Description of the task: Print the full listing exactly.
═══ Available data
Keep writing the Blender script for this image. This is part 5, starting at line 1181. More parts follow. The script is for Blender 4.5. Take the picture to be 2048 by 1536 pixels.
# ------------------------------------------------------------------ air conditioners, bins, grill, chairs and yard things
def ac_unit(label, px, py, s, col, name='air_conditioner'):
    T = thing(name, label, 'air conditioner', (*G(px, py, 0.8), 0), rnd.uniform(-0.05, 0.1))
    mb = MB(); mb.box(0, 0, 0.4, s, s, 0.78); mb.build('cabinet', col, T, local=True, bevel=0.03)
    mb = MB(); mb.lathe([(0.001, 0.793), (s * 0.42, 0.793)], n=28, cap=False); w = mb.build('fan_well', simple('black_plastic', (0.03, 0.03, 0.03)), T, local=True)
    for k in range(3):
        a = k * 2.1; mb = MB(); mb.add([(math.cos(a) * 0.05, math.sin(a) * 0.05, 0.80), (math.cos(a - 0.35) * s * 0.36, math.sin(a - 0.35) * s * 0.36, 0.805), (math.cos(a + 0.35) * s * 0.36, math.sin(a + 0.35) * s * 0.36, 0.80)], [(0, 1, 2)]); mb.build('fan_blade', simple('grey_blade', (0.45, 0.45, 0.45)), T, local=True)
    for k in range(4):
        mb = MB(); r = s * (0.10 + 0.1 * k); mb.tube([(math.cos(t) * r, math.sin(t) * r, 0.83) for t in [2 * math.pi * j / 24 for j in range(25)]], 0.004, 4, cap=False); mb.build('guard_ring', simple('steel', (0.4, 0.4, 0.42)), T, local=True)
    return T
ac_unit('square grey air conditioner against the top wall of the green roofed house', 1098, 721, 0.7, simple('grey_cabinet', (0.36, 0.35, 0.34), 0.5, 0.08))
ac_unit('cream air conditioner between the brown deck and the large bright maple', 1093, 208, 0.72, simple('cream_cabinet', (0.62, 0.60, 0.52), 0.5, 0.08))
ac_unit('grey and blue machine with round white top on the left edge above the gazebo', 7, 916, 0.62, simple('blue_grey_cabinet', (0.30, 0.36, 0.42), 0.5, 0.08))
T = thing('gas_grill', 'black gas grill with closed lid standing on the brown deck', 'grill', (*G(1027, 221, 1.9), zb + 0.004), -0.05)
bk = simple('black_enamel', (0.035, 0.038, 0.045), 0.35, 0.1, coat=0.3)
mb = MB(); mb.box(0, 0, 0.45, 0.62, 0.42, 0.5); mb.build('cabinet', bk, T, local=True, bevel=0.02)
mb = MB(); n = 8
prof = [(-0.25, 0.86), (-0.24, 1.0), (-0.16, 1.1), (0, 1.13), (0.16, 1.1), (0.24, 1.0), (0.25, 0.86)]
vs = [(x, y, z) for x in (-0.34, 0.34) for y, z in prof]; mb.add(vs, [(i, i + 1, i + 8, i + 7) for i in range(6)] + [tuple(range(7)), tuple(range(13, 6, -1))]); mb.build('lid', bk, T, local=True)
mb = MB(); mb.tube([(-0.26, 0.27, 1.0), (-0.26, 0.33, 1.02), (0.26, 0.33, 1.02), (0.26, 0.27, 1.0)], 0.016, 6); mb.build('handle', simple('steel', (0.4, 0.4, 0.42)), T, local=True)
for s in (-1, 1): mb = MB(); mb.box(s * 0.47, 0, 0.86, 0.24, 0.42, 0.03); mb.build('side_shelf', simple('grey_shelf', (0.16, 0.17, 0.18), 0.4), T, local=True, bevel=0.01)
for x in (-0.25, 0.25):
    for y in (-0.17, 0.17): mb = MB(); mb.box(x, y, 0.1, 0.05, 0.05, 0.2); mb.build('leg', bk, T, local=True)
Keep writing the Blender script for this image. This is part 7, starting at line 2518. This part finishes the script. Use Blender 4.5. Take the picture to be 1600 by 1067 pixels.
══════
Expected output:
Keep writing the Blender script for this image. This is part 5, starting at line 1181. More parts follow. The script is for Blender 4.5. Take the picture to be 2048 by 1536 pixels.
# ------------------------------------------------------------------ air conditioners, bins, grill, chairs and yard things
def ac_unit(label, px, py, s, col, name='air_conditioner'):
    T = thing(name, label, 'air conditioner', (*G(px, py, 0.8), 0), rnd.uniform(-0.05, 0.1))
    mb = MB(); mb.box(0, 0, 0.4, s, s, 0.78); mb.build('cabinet', col, T, local=True, bevel=0.03)
    mb = MB(); mb.lathe([(0.001, 0.793), (s * 0.42, 0.793)], n=28, cap=False); w = mb.build('fan_well', simple('black_plastic', (0.03, 0.03, 0.03)), T, local=True)
    for k in range(3):
        a = k * 2.1; mb = MB(); mb.add([(math.cos(a) * 0.05, math.sin(a) * 0.05, 0.80), (math.cos(a - 0.35) * s * 0.36, math.sin(a - 0.35) * s * 0.36, 0.805), (math.cos(a + 0.35) * s * 0.36, math.sin(a + 0.35) * s * 0.36, 0.80)], [(0, 1, 2)]); mb.build('fan_blade', simple('grey_blade', (0.45, 0.45, 0.45)), T, local=True)
    for k in range(4):
        mb = MB(); r = s * (0.10 + 0.1 * k); mb.tube([(math.cos(t) * r, math.sin(t) * r, 0.83) for t in [2 * math.pi * j / 24 for j in range(25)]], 0.004, 4, cap=False); mb.build('guard_ring', simple('steel', (0.4, 0.4, 0.42)), T, local=True)
    return T
ac_unit('square grey air conditioner against the top wall of the green roofed house', 1098, 721, 0.7, simple('grey_cabinet', (0.36, 0.35, 0.34), 0.5, 0.08))
ac_unit('cream air conditioner between the brown deck and the large bright maple', 1093, 208, 0.72, simple('cream_cabinet', (0.62, 0.60, 0.52), 0.5, 0.08))
ac_unit('grey and blue machine with round white top on the left edge above the gazebo', 7, 916, 0.62, simple('blue_grey_cabinet', (0.30, 0.36, 0.42), 0.5, 0.08))
T = thing('gas_grill', 'black gas grill with closed lid standing on the brown deck', 'grill', (*G(1027, 221, 1.9), zb + 0.004), -0.05)
bk = simple('black_enamel', (0.035, 0.038, 0.045), 0.35, 0.1, coat=0.3)
mb = MB(); mb.box(0, 0, 0.45, 0.62, 0.42, 0.5); mb.build('cabinet', bk, T, local=True, bevel=0.02)
mb = MB(); n = 8
prof = [(-0.25, 0.86), (-0.24, 1.0), (-0.16, 1.1), (0, 1.13), (0.16, 1.1), (0.24, 1.0), (0.25, 0.86)]
vs = [(x, y, z) for x in (-0.34, 0.34) for y, z in prof]; mb.add(vs, [(i, i + 1, i + 8, i + 7) for i in range(6)] + [tuple(range(7)), tuple(range(13, 6, -1))]); mb.build('lid', bk, T, local=True)
mb = MB(); mb.tube([(-0.26, 0.27, 1.0), (-0.26, 0.33, 1.02), (0.26, 0.33, 1.02), (0.26, 0.27, 1.0)], 0.016, 6); mb.build('handle', simple('steel', (0.4, 0.4, 0.42)), T, local=True)
for s in (-1, 1): mb = MB(); mb.box(s * 0.47, 0, 0.86, 0.24, 0.42, 0.03); mb.build('side_shelf', simple('grey_shelf', (0.16, 0.17, 0.18), 0.4), T, local=True, bevel=0.01)
for x in (-0.25, 0.25):
    for y in (-0.17, 0.17): mb = MB(); mb.box(x, y, 0.1, 0.05, 0.05, 0.2); mb.build('leg', bk, T, local=True)
Keep writing the Blender script for this image. This is part 7, starting at line 2518. This part finishes the script. Use Blender 4.5. Take the picture to be 1600 by 1067 pixels.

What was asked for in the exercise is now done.